● **What is asked**: Set down every entry word for word. Omit the pictures.

Rows from a dataset:
━━━━━━━━━━━━━━━━

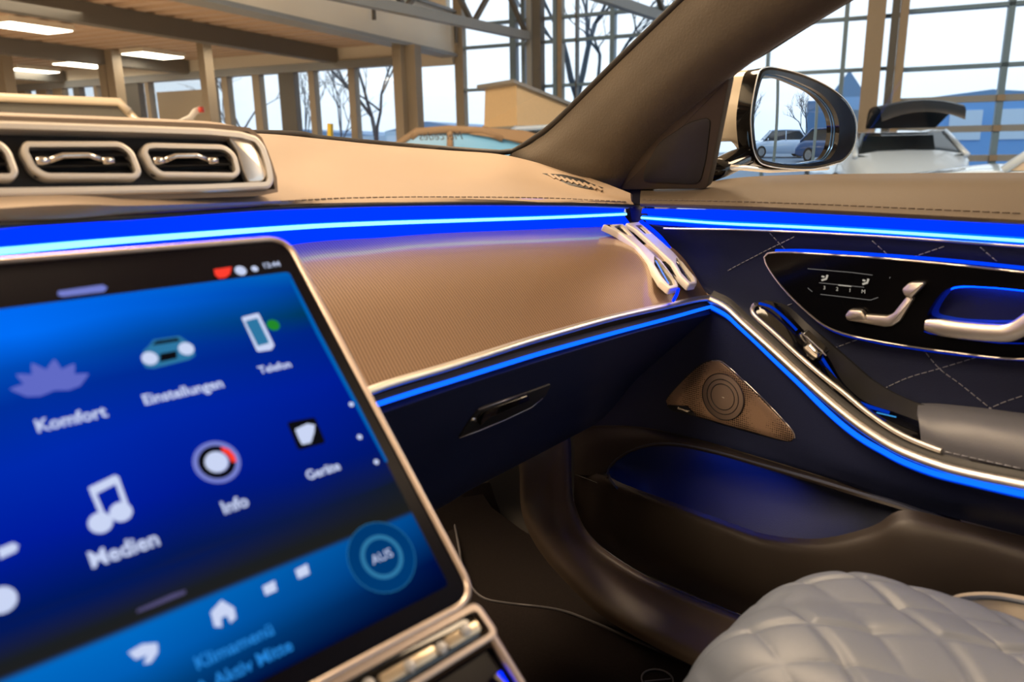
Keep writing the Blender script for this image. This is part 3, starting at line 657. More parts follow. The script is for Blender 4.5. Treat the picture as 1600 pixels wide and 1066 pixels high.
B_x = [.848, .847, .845, .843, .838, .830, .822, .815, .808, .801, .796, .790, .785, .779, .772, .764]
tube('armrest_light', [p+Vector((-.004, 0, 0)) for p in rowX(B_px, B_x)], .0027, GLOWL, door, 8, 90)
tube('armrest_light', [p+Vector((-.001, 0, -.0030)) for p in rowX(B_px, B_x)], .0026, emit('deep_blue_light', (0, .05, .8), .8), door, 8, 90)
C_px = [(1178, 476), (1173, 482), (1174, 490), (1183, 500), (1206, 520), (1248, 559), (1283, 589), (1316, 615), (1348, 642), (1381, 666), (1414, 685), (1447, 699), (1469, 707)]
C_x = [.846, .846, .845, .843, .838, .828, .822, .816, .810, .804, .799, .795, .793]
tube('chrome_edge', [p+Vector((.004, 0, 0)) for p in rowX(C_px, C_x)], .0030, CHR, door, 10, 70)
# console between the edge and the quilt
con_lo = rowX(C_px[2:]+[(1600, 735), (1800, 772)], [x+.006 for x in C_x[2:]]+[.787, .78])
con_hi = rowX([(1180, 474), (1200, 470), (1222, 480), (1250, 512), (1288, 552), (1310, 590), (1330, 612), (1352, 630), (1390, 648), (1430, 665), (1460, 680), (1600, 705), (1800, 740)], [.858, .864, .868, .868, .866, .864, .862, .860, .856, .852, .848, .845, .84])
loft('armrest_console', [con_lo, [(a+b)/2+Vector((0, 0, .002)) for a, b in zip(con_lo, con_hi)], con_hi], BLK, door, 70, 10, .004)
loft('grip_ledge', [rowX([(1192, 472), (1222, 480), (1252, 512), (1290, 552), (1312, 590), (1334, 615), (1360, 632), (1400, 645), (1440, 660)], [.866, .866, .864, .862, .858, .856, .852, .848, .845]),
                    rowX([(1196, 469), (1230, 478), (1262, 506), (1300, 540), (1330, 566), (1360, 592), (1392, 612), (1425, 627), (1455, 636)], [.872, .872, .868, .862, .858, .856, .852, .850, .85])], BLKM, door, 50, 8, .004)
tube('console_glow', rowX([(1186, 474), (1205, 480), (1225, 496), (1245, 516)], [.852, .852, .854, .856]), .0017, emit('navy_glow', (0, .04, .6), .7), door, 6, 20)
tube('console_glow', rowX([(1285, 560), (1300, 584), (1313, 603), (1330, 622), (1352, 633), (1389, 645)], [.848, .848, .846, .844, .842, .84]), .0019, emit('navy_glow', (0, .04, .6), .7), door, 6, 30)  # ambient light caught on the edge, drawn as a glowing tube
for a, b in (((1370, 645), (1400, 652)), ((1398, 668), (1448, 684)), ((1345, 637), (1352, 643))):
    tube('console_glint', rowX([a, b], [.828, .824]), .0008, emit('teal_glint', (.05, .35, .8), .8), door, 5)
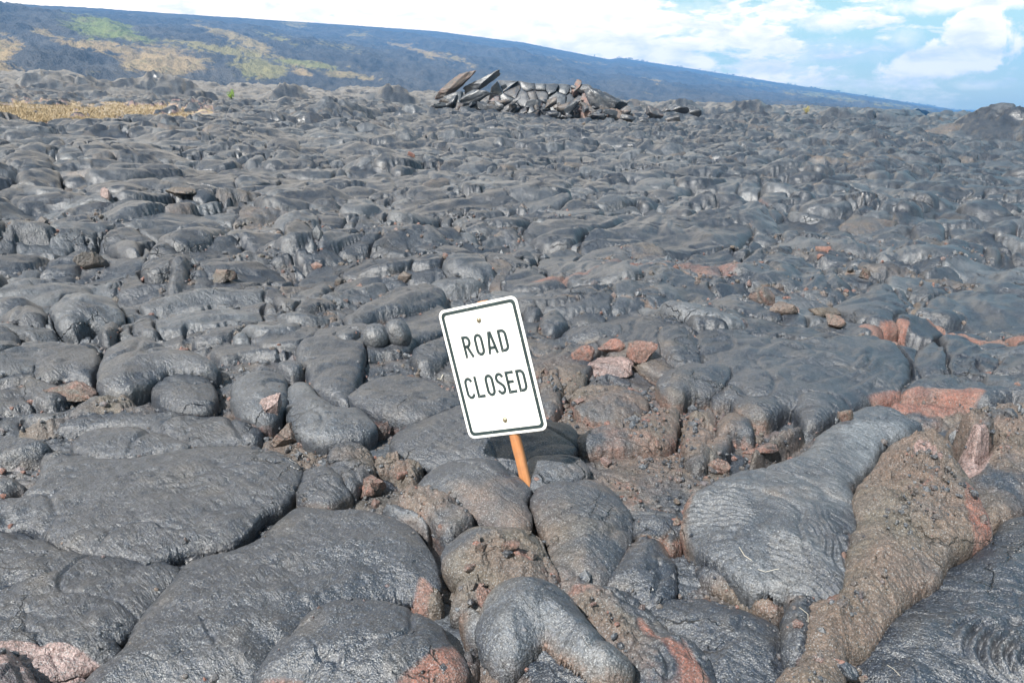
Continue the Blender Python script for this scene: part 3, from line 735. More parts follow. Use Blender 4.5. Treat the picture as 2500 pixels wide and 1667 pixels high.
# lobes butt against each other in narrow open joints
jn = even((edge & (DE < .6 * wdt + cell)).astype(float), 1, 1, 0)
TZ -= jn * np.clip(.02 + .012 * DD, 0, .15) * np.clip(.3 + 2.0 * gn(X * 1.1, Y * 1.1, 36), 0, 1.2) * np.clip((DD - 1.5) / 2, .3, 1)
blk = np.floor(2.2 * (fbm(X * 4.5, Y * 4.5, 2, 58) + .25 * gn(X * 15, Y * 15, 59)) + .5) / 2.2
TZ += rk * nearf ** .5 * ((.030 + .03 * np.clip(RGH - .6, 0, .4) / .4) * jag * stp + .060 * blk * stp + .016 * (.4 - np.abs(fbm(X * 24, Y * 24, 3, 52, .6))))
wr = np.clip(.25 + 1.6 * gn(X * .9, Y * .9, 82), 0, 1) * (~gap) * np.clip(DD / 2.5, .4, 1.6) * np.clip(1.5 - DD / 22, 0, 1)
TZ += wr * .016 * (np.abs(gn(fv * 14 + 1.5 * gn(X * 2, Y * 2, 83), fu * 3.2, 84)) * 2 - .5)
fine_z = (~gap) * stp * (.0035 * fbm(X * 26, Y * 26, 2, 47) * nearf)
TZ = TZ + fine_z
XS = X + DX; YS = Y + DY
TZ = np.where(DD > 165, TZ - (DD - 165) * .06, TZ)

jw = even((edge & (DE < wdt + 2 * cell)).astype(float), 5, 3, 0); jw = np.maximum(jw, np.clip(1 - DE / .035, 0, 1) * (~gap))
cR = at(1500, 1020); rb = np.exp(-((X - cR[0]) / .62) ** 2 - ((Y - cR[1]) / 1.1) ** 2)
cR2 = at(1250, 1350); rb = np.maximum(rb, np.exp(-((X - cR2[0]) / .25) ** 2 - ((Y - cR2[1]) / .45) ** 2))
nr_ = gn(X * 1.6, Y * 1.6, 37) + .6 * gn(X * 5, Y * 5, 38)
RGH = np.maximum(RGH, jw * np.clip(.25 + 1.2 * nr_ + .5 * rb, 0, .9) * np.clip(1.3 - DD / 12, 0, 1))
RED = np.maximum(RED, jw * np.clip(-.02 + 1.1 * nr_ + .75 * rb, 0, .8) * np.clip(1.3 - DD / 12, 0, 1))
RGH = np.maximum(RGH, rb * np.clip(.55 + 1.1 * gn(X * 2.1, Y * 2.1, 39), 0, .8))
RED = np.where(gap, RED + .4 * rb, RED)
V = np.stack([XS, YS, TZ], -1).reshape(-1, 3)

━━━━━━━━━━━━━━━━

● **Worked answer**:
Keep writing the Blender script for this image. This is part 3, starting at line 657. More parts follow. The script is for Blender 4.5. Treat the picture as 1600 pixels wide and 1066 pixels high.
B_x = [.848, .847, .845, .843, .838, .830, .822, .815, .808, .801, .796, .790, .785, .779, .772, .764]
tube('armrest_light', [p+Vector((-.004, 0, 0)) for p in rowX(B_px, B_x)], .0027, GLOWL, door, 8, 90)
tube('armrest_light', [p+Vector((-.001, 0, -.0030)) for p in rowX(B_px, B_x)], .0026, emit('deep_blue_light', (0, .05, .8), .8), door, 8, 90)
C_px = [(1178, 476), (1173, 482), (1174, 490), (1183, 500), (1206, 520), (1248, 559), (1283, 589), (1316, 615), (1348, 642), (1381, 666), (1414, 685), (1447, 699), (1469, 707)]
C_x = [.846, .846, .845, .843, .838, .828, .822, .816, .810, .804, .799, .795, .793]
tube('chrome_edge', [p+Vector((.004, 0, 0)) for p in rowX(C_px, C_x)], .0030, CHR, door, 10, 70)
# console between the edge and the quilt
con_lo = rowX(C_px[2:]+[(1600, 735), (1800, 772)], [x+.006 for x in C_x[2:]]+[.787, .78])
con_hi = rowX([(1180, 474), (1200, 470), (1222, 480), (1250, 512), (1288, 552), (1310, 590), (1330, 612), (1352, 630), (1390, 648), (1430, 665), (1460, 680), (1600, 705), (1800, 740)], [.858, .864, .868, .868, .866, .864, .862, .860, .856, .852, .848, .845, .84])
loft('armrest_console', [con_lo, [(a+b)/2+Vector((0, 0, .002)) for a, b in zip(con_lo, con_hi)], con_hi], BLK, door, 70, 10, .004)
loft('grip_ledge', [rowX([(1192, 472), (1222, 480), (1252, 512), (1290, 552), (1312, 590), (1334, 615), (1360, 632), (1400, 645), (1440, 660)], [.866, .866, .864, .862, .858, .856, .852, .848, .845]),
                    rowX([(1196, 469), (1230, 478), (1262, 506), (1300, 540), (1330, 566), (1360, 592), (1392, 612), (1425, 627), (1455, 636)], [.872, .872, .868, .862, .858, .856, .852, .850, .85])], BLKM, door, 50, 8, .004)
tube('console_glow', rowX([(1186, 474), (1205, 480), (1225, 496), (1245, 516)], [.852, .852, .854, .856]), .0017, emit('navy_glow', (0, .04, .6), .7), door, 6, 20)
tube('console_glow', rowX([(1285, 560), (1300, 584), (1313, 603), (1330, 622), (1352, 633), (1389, 645)], [.848, .848, .846, .844, .842, .84]), .0019, emit('navy_glow', (0, .04, .6), .7), door, 6, 30)  # ambient light caught on the edge, drawn as a glowing tube
for a, b in (((1370, 645), (1400, 652)), ((1398, 668), (1448, 684)), ((1345, 637), (1352, 643))):
    tube('console_glint', rowX([a, b], [.828, .824]), .0008, emit('teal_glint', (.05, .35, .8), .8), door, 5)
Continue the Blender Python script for this scene: part 3, from line 735. More parts follow. Use Blender 4.5. Treat the picture as 2500 pixels wide and 1667 pixels high.
# lobes butt against each other in narrow open joints
jn = even((edge & (DE < .6 * wdt + cell)).astype(float), 1, 1, 0)
TZ -= jn * np.clip(.02 + .012 * DD, 0, .15) * np.clip(.3 + 2.0 * gn(X * 1.1, Y * 1.1, 36), 0, 1.2) * np.clip((DD - 1.5) / 2, .3, 1)
blk = np.floor(2.2 * (fbm(X * 4.5, Y * 4.5, 2, 58) + .25 * gn(X * 15, Y * 15, 59)) + .5) / 2.2
TZ += rk * nearf ** .5 * ((.030 + .03 * np.clip(RGH - .6, 0, .4) / .4) * jag * stp + .060 * blk * stp + .016 * (.4 - np.abs(fbm(X * 24, Y * 24, 3, 52, .6))))
wr = np.clip(.25 + 1.6 * gn(X * .9, Y * .9, 82), 0, 1) * (~gap) * np.clip(DD / 2.5, .4, 1.6) * np.clip(1.5 - DD / 22, 0, 1)
TZ += wr * .016 * (np.abs(gn(fv * 14 + 1.5 * gn(X * 2, Y * 2, 83), fu * 3.2, 84)) * 2 - .5)
fine_z = (~gap) * stp * (.0035 * fbm(X * 26, Y * 26, 2, 47) * nearf)
TZ = TZ + fine_z
XS = X + DX; YS = Y + DY
TZ = np.where(DD > 165, TZ - (DD - 165) * .06, TZ)

jw = even((edge & (DE < wdt + 2 * cell)).astype(float), 5, 3, 0); jw = np.maximum(jw, np.clip(1 - DE / .035, 0, 1) * (~gap))
cR = at(1500, 1020); rb = np.exp(-((X - cR[0]) / .62) ** 2 - ((Y - cR[1]) / 1.1) ** 2)
cR2 = at(1250, 1350); rb = np.maximum(rb, np.exp(-((X - cR2[0]) / .25) ** 2 - ((Y - cR2[1]) / .45) ** 2))
nr_ = gn(X * 1.6, Y * 1.6, 37) + .6 * gn(X * 5, Y * 5, 38)
RGH = np.maximum(RGH, jw * np.clip(.25 + 1.2 * nr_ + .5 * rb, 0, .9) * np.clip(1.3 - DD / 12, 0, 1))
RED = np.maximum(RED, jw * np.clip(-.02 + 1.1 * nr_ + .75 * rb, 0, .8) * np.clip(1.3 - DD / 12, 0, 1))
RGH = np.maximum(RGH, rb * np.clip(.55 + 1.1 * gn(X * 2.1, Y * 2.1, 39), 0, .8))
RED = np.where(gap, RED + .4 * rb, RED)
V = np.stack([XS, YS, TZ], -1).reshape(-1, 3)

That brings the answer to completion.